Hutto v. Thornton

44 Miss. 166 | Miss. | 1870

Taebell, J.:

This is an action of ejectment instituted in 1858. The defendants disclaimed as to a portion of the lands, and, as to the balance, pleaded the general issue, and three special pleas to which there was no replication.

Those pleas are as follows :

1. That the right of action accrued more than ten years before suit.

2. That the right of action did not accrue within ten years.

3. Peaceable adverse possession fo-r more than ten years.

The cause was tried at the Leake county circuit court, August term, 1860, and resulted in a verdict for defendants, whereupon the plaintiff in the action prosecuted this writ of error.

Of the several alleged causes of error, we do not deem it necessary to discuss, other than the neglect to dispose of the special pleas, and two points presented by the instructions for the defendant.

As to the special pleas, the statute only allows the plea of not guilty, under which all matters of defense may be proved.

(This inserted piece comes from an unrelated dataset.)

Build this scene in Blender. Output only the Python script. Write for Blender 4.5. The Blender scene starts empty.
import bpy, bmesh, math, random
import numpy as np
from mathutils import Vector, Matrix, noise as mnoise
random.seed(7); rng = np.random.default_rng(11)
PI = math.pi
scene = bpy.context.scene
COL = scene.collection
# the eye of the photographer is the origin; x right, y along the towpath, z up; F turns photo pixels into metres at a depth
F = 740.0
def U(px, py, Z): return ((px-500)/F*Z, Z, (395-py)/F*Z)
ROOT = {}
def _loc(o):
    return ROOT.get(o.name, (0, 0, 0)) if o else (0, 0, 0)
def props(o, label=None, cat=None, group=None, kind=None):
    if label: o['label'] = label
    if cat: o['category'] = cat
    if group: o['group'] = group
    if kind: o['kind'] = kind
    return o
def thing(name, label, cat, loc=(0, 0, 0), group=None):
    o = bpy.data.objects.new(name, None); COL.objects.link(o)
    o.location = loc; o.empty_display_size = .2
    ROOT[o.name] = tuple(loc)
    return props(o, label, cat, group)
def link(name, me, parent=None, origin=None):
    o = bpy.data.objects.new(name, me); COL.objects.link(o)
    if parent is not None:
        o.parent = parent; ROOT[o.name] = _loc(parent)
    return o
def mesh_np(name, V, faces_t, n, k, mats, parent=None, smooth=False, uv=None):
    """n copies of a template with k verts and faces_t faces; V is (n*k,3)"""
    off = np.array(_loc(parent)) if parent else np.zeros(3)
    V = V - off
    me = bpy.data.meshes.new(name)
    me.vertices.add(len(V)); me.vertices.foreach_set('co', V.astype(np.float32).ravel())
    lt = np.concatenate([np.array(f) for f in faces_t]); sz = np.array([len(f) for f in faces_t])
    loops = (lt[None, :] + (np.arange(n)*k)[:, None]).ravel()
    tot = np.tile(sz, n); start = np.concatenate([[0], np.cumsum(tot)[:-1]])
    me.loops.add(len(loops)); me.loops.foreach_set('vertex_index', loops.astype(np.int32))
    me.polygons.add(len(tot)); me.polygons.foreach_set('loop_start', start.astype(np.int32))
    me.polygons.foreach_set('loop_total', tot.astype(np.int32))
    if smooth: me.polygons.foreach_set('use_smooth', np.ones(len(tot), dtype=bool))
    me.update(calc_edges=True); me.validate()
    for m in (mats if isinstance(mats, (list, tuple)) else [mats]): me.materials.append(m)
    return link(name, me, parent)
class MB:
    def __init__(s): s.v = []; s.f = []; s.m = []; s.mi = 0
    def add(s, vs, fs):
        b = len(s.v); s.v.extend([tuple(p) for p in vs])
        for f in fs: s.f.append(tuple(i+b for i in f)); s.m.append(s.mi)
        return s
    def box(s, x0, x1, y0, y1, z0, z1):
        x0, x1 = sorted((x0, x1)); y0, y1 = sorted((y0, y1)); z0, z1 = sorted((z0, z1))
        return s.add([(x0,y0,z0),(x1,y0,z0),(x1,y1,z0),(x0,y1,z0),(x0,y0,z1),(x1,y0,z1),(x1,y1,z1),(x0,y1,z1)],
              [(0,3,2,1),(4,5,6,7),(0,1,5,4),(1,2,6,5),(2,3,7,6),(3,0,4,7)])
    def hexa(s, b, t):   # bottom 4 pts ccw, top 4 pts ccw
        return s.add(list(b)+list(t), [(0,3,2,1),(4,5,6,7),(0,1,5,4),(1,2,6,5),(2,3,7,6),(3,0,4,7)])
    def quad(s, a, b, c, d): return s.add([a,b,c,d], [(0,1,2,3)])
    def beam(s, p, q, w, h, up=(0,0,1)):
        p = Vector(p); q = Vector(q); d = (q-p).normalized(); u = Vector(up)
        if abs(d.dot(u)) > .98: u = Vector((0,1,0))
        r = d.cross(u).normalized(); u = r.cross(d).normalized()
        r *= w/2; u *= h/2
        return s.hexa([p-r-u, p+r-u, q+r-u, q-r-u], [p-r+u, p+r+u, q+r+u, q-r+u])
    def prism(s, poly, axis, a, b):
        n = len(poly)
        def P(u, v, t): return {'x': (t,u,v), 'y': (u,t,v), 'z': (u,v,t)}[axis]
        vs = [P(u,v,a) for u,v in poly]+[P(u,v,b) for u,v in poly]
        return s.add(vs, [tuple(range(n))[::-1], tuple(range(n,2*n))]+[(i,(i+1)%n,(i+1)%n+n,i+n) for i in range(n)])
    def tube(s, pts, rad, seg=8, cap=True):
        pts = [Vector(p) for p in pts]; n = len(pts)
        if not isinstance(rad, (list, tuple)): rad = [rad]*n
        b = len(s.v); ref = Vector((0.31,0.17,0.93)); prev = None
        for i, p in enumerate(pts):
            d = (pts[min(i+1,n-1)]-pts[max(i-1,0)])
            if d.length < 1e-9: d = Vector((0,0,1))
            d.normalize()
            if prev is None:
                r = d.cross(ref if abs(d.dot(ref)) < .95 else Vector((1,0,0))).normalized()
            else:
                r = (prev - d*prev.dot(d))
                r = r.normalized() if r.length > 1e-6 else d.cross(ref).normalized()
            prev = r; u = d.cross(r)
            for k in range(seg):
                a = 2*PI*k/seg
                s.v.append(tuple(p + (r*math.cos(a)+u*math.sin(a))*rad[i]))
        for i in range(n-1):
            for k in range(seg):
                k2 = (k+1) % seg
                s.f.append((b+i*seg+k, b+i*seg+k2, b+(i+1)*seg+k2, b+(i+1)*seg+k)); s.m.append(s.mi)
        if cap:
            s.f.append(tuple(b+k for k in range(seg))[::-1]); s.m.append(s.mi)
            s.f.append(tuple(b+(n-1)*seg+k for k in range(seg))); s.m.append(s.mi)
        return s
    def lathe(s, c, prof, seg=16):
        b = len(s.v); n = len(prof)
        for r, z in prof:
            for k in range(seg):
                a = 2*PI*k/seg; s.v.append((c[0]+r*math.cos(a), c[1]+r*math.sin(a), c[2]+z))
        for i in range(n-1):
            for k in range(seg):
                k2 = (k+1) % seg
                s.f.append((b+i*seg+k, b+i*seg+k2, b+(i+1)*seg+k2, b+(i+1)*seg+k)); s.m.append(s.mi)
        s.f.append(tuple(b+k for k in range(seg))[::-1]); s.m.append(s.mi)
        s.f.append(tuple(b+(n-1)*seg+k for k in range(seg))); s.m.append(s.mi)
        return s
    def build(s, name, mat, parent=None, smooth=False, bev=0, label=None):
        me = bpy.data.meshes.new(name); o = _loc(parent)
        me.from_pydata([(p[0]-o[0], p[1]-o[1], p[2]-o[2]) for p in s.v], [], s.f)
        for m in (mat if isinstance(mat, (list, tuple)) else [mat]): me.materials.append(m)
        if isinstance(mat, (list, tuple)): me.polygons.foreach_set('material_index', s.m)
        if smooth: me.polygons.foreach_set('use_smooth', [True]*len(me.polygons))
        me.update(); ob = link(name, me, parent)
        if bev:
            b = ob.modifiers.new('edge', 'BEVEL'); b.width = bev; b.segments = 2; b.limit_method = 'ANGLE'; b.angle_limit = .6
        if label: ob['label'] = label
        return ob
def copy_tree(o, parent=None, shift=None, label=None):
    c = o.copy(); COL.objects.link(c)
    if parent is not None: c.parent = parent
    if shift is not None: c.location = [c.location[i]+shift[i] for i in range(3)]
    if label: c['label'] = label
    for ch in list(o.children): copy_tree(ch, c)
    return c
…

These special pleas are, therefore, nullities. Art. 3, ch. LV., 336, Rev. Code.

In the first instruction for the defendant the court holds the deed from Malone to plaintiff to be void if the jury be*170lieve the defendants to have been in the adverse possession of the lands sued for, at the time of its execution and delivery, ignoring knowledge of such, adversing holding on the part of plaintiff. In this, the instruction is erroneous. 39 Miss., 737.

The theory of the defense is an adverse holding; but the instructions proceed upon a continuous possession, in bar of a recovery under the statute, pretermitting an adverse possession, which is erroneous. 36 Miss., 40; 30 ib., 397; 37 ib., 138 ; 27 ib., 665.

There are several records in this case, and it is somewhat uncertain whether the cause was fully presented upon the trial.'

Being of the opinion that the foregoing are substantial errors, the cause must be sent back for a new trial. Upon another hearing the parties can make a more complete presentation of the case, and should it come again to this court, it is hoped the merits will be clearly developed in a professionally arranged record.

The judgment is reversed and the cause remanded.